“To Unite All Religion Against Irreligion”

“To Unite All Religion Against Irreligion” June 26, 2017

Chicago’s Columbian Exposition of 1893 was a grand affair, celebrating (one year late) in the form of a world fair the 400th anniversary of Columbus’s voyages. For religious historians, the event is especially important because the Exposition hosted the World’s Parliament of Religions—the first ever, at least in terms of scale, interreligious dialogue among what was dubbed then “the ten great religions of the world.”

I have been examining this “Parliament” lately for a project that I am doing on the history of “interreligious dialogue”—a buzzword today but one that hardly existed a century ago. The Parliament was the brainchild of two men: Charles Carroll Bonney, a Chicago lawyer and Swedenborgian, who in his youth had become fascinated by “the Science of Comparative Religion,” and John Henry Barrows, the rather staid but enterprising pastor of the First Presbyterian Church in Chicago. Below are three key documents from the Parliament. I submit them simply for those interested in how interreligious dialogue was conceptualized in the 1890s. Much has changed, to be sure, but some things have remained the same. I will be exploring both in future posts.

1-This was the charge that Bonney gave to Barrows and other members of the Committee tasked to plan the Parliament:

[The goal of the Parliament should be] to unite all religion against all irreligion; to make the Golden Rule the basis of this union; to present to the world in the Religious Congresses, to be held in connection with the Columbian Exposition of 1893, the substantial unity of many religions in the good deeds of the Religious Life; to provide for a World’s Parliament of Religions, in which their common aims and common grounds of union may be set forth, and the marvelous Religious Progress of the Nineteenth Century be reviewed; and to facilitate separate and Independent Congresses of different Religious Denominations and Organizations, under their own officers, in which their business may be transacted, their achievements presented, and their work for the future considered.

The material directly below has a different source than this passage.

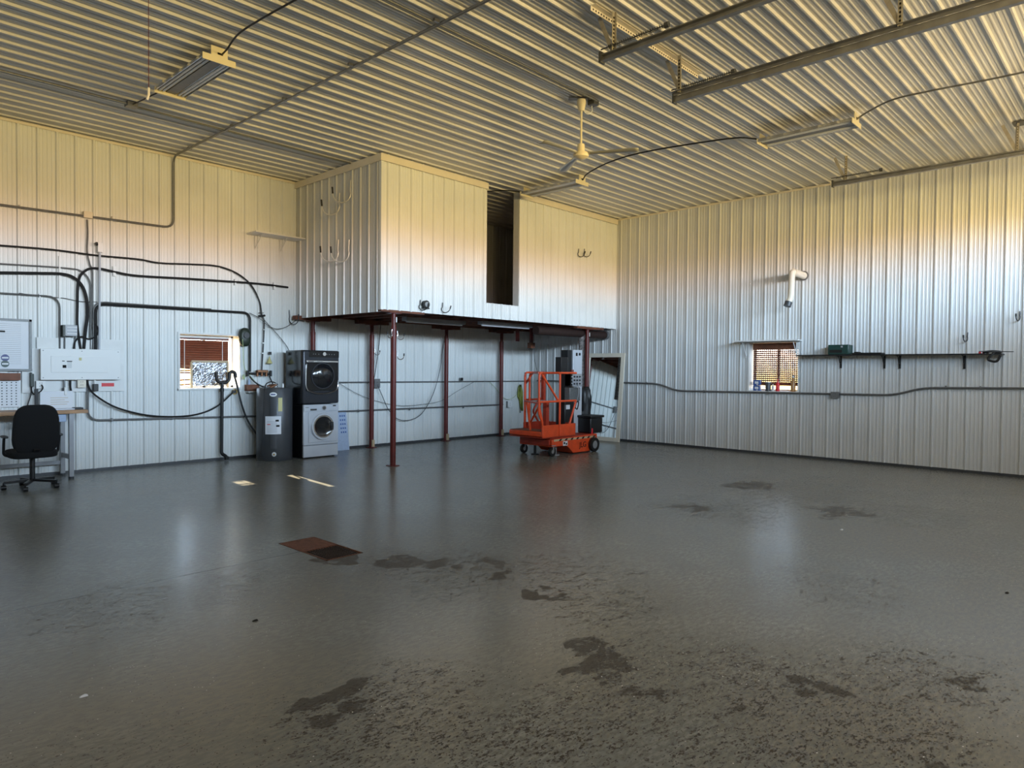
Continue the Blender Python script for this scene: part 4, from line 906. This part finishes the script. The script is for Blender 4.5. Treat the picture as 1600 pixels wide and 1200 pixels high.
run('cord', [(-1.0, -1.02, 2.56), (-.97, -1.0, 2.1), (-.95, -1.0, 1.8), (-.85, -1.0, 1.5), (-.7, -1.0, 1.3)], .006, 'dgrey', 'thin cord hanging from the brown box under the loft', 'cord', mode='s')
# hi-vis vest
t = thing('safety_vest', 'yellow-green safety vest hanging on the left wall near the corner', 'vest', A(812, 620, .05))
m = MB(); m.sm = True; prof = [(602, -1.5, 2), (606, -2, 3), (612, -2.5, 4.5), (620, -4, 4.5), (628, -1, 5), (636, 1, 5), (642, 3, 5)]; vs = []
for py, a, b_ in prof:
    for k in range(9):
        s = k/8; p = A(812.5+a+(b_-a)*s, py, .05+.03*math.sin(s*9+py)); vs.append(p)
m.add(vs, [(i*9+k, i*9+k+1, (i+1)*9+k+1, (i+1)*9+k) for i in range(6) for k in range(8)]); o = m.build('cloth', 'lime', t); md = o.modifiers.new('s', 'SOLIDIFY'); md.thickness = .012
MB().bb(A(811, 601, .03), A(815, 604, .06)).build('collar', 'black', t); MB().bb(A(812, 640, .04), A(814, 645, .06)).build('strap', 'grey', t)

# ------------------------------------------------------------------ leaning mirror
th = math.radians(5.6); ML = 1.90
t = thing('leaning_mirror', 'tall white wood-framed mirror leaning against the right wall beside the lift', 'mirror', (-.3, -2.33, 0))
d_ = Vector((math.sin(th), 0, math.cos(th))); nrm = Vector((-math.cos(th), 0, math.sin(th))); o0 = Vector((-.225, 0, 0.0)); fw = .085
def mq(y0, y1, s0, s1, h0, h1, name, mm):
    vs = [o0+Vector((-(y+2.80)*.036, y, 0))+d_*s+nrm*h for y in (y0, y1) for s in (s0, s1) for h in (h0, h1)]
    MB().add(vs, [(0, 1, 3, 2), (4, 6, 7, 5), (0, 4, 5, 1), (2, 3, 7, 6), (0, 2, 6, 4), (1, 5, 7, 3)]).build(name, mm, t)
ya, yb = -2.80, -1.82
mq(ya, ya+fw, 0, ML, 0, .035, 'frame_stile', 'frame'if 0 else 'cream'); mq(yb-fw, yb, 0, ML, 0, .035, 'frame_stile', 'cream')
mq(ya+fw, yb-fw, ML-fw, ML, 0, .035, 'frame_rail', 'cream'); mq(ya+fw, yb-fw, 0, fw, 0, .035, 'frame_rail', 'cream')
mq(ya+fw, yb-fw, fw, ML-fw, .008, .014, 'mirror_glass', 'mirror')

# ------------------------------------------------------------------ orange personnel lift
LT = thing('personnel_lift', 'orange personnel lift with guard rails and a tray parked under the loft', 'lift', (-2.6, -3.08, 0), 0)
def lp(b, name, m, bev=0, parent=None):
    W = WM[LT.name]; b.v = [W@Vector(v) for v in b.v]; return b.build(name, m, parent or LT, bev)
# local coordinates: x along the machine (tray at -x), y across (near side -y)
ch = MB().prism([(-.60, .17), (-.60, .30), (.72, .33), (.72, .05), (.60, .02), (.0, .02), (-.12, .12), (-.2, .17)], .77, (0, -.34, 0), ((1, 0, 0), (0, 0, 1)), (0, 1, 0))
chs = lp(ch, 'chassis', 'orange', .006)
lp(MB().bb((-.61, -.32, .305), (.73, .42, .33)), 'chassis_top', 'dorange', .004, chs)
m = MB()
for k in range(7): x = -.42+k*.165; m.add([(x, -.3425, .262), (x+.06, -.3425, .262), (x+.10, -.3425, .298), (x+.04, -.3425, .298)], [(0, 1, 2, 3)])
lp(m, 'hazard_stripes', 'black', 0, chs)
lp(MB().bb((-.55, -.3415, .262), (.66, -.341, .298)), 'stripe_band', 'tape', 0, chs)
text('JLG', .14, 'black', LT, WM[LT.name]@Vector((.28, -.3445, .15)), RA)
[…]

2-Once plans were underway, Barrows (again, working with a committee) sent a letter to no less than 10,000 religious leaders the world over, inviting them to participate. The letter contained the following:

Believing that God is and that he has not left himself without witness, believing that the influence of Religion tends to advance the general welfare, and is the most vital force in the social order of every people, and convinced that of a truth God is no respecter of persons, but that in every nation he that feareth him and worketh righteousness is accepted of him, we affectionately invite the representatives of all faiths to aid us in presenting to the world, at the Exposition of 1893, the religious harmonies and unities of humanity, and also in showing forth the moral and spiritual agencies which are at the root of human progress. It is proposed to consider the foundations of religious Faith, to review the triumphs of Religion in all ages, to set forth the present state of Religion among the nations and its influence over Literature, Art, Commerce, Government and the Family Life, to indicate its power in promoting Temperance and Social Purity and its harmony with true Science, to show its dominance in the higher institutions of learning, to make prominent the value of the weekly rest-day on religious and other grounds, and to contribute to those forces which shall bring about the unity of the race in the worship of God and the service of man.

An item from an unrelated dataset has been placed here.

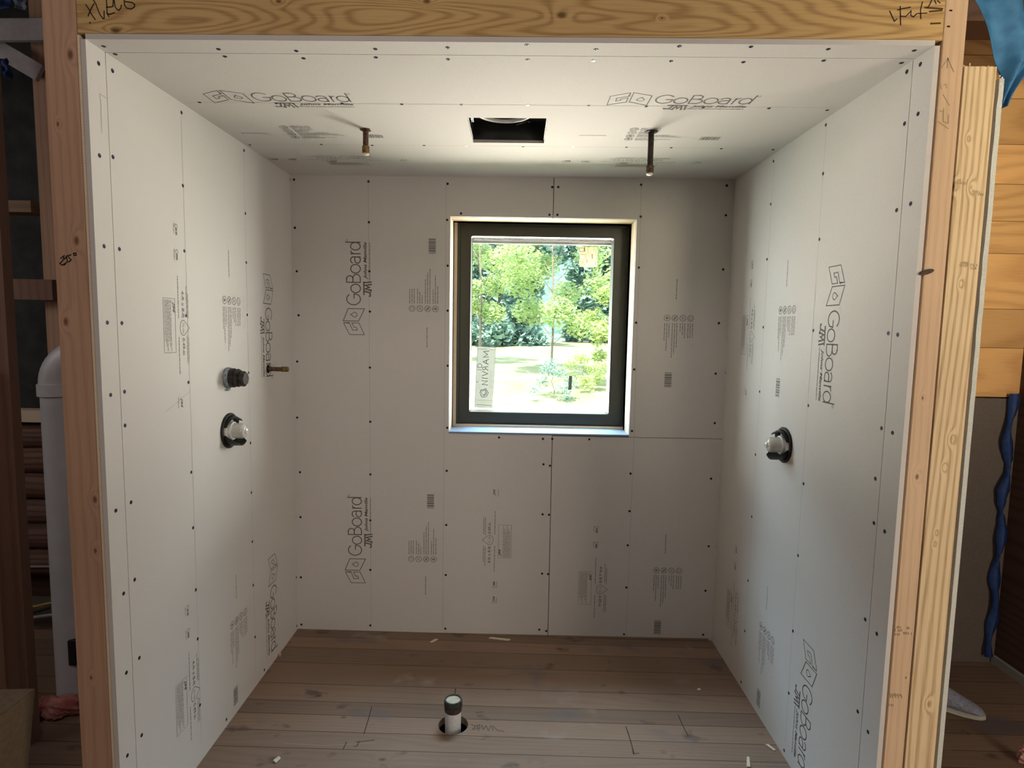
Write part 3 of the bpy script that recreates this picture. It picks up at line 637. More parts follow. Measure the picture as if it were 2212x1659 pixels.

3-Finally, these are ten goals that Barrows and the committee set for the Parliament, which took place over seventeen days in September of 1893:

1. To bring together in conference, for the first time in history, the leading representatives of the great Historic Religions of the world.
2. To show to men, in the most impressive way, what and how many important truths the various religions held and teach in common.
3. To promote and deepen the spirit of human brotherhood among religious men of diverse faiths, through friendly conference and mutual good understanding, while not seeking to foster the temper of indifferentism, and not striving to achieve any formal and outward unity.
4. To set forth, by those most competent to speak, what arc deemed the important distinctive truths held and taught by each religion, and by the various chief branches of Christendom.
5. To indicate the impregnable foundations of theism and the reasons for man’s faith in immortality, and thus to unite and strengthen the forces which are adverse to a materialistic philosophy of the universe.
6. To secure from leading scholars, representing the Brahman. Buddhist, Confucian, Parsee. Mohammedan, Jewish and other faiths, and from representatives of the various churches of Christendom, full and accurate statements of the spiritual and other effects of the religions which they hold upon the literature, art, commerce, government, domestic and social life of the peoples among whom these faiths have prevailed.
7. To inquire what light each religion has afforded, or may afford, to the other religions of the world.
8. To set forth, for permanent record to be published to the world, an accurate and authoritative account of the present condition and outlook of religion among the leading nations of the earth.
9. To discover, from competent men, what light religion has to throw on the great problems of the present age, especially the important questions connected with temperance, labor, education, wealth and poverty.
10. To bring the nations of the earth into a more friendly fellowship, in the hope of securing permanent international peace.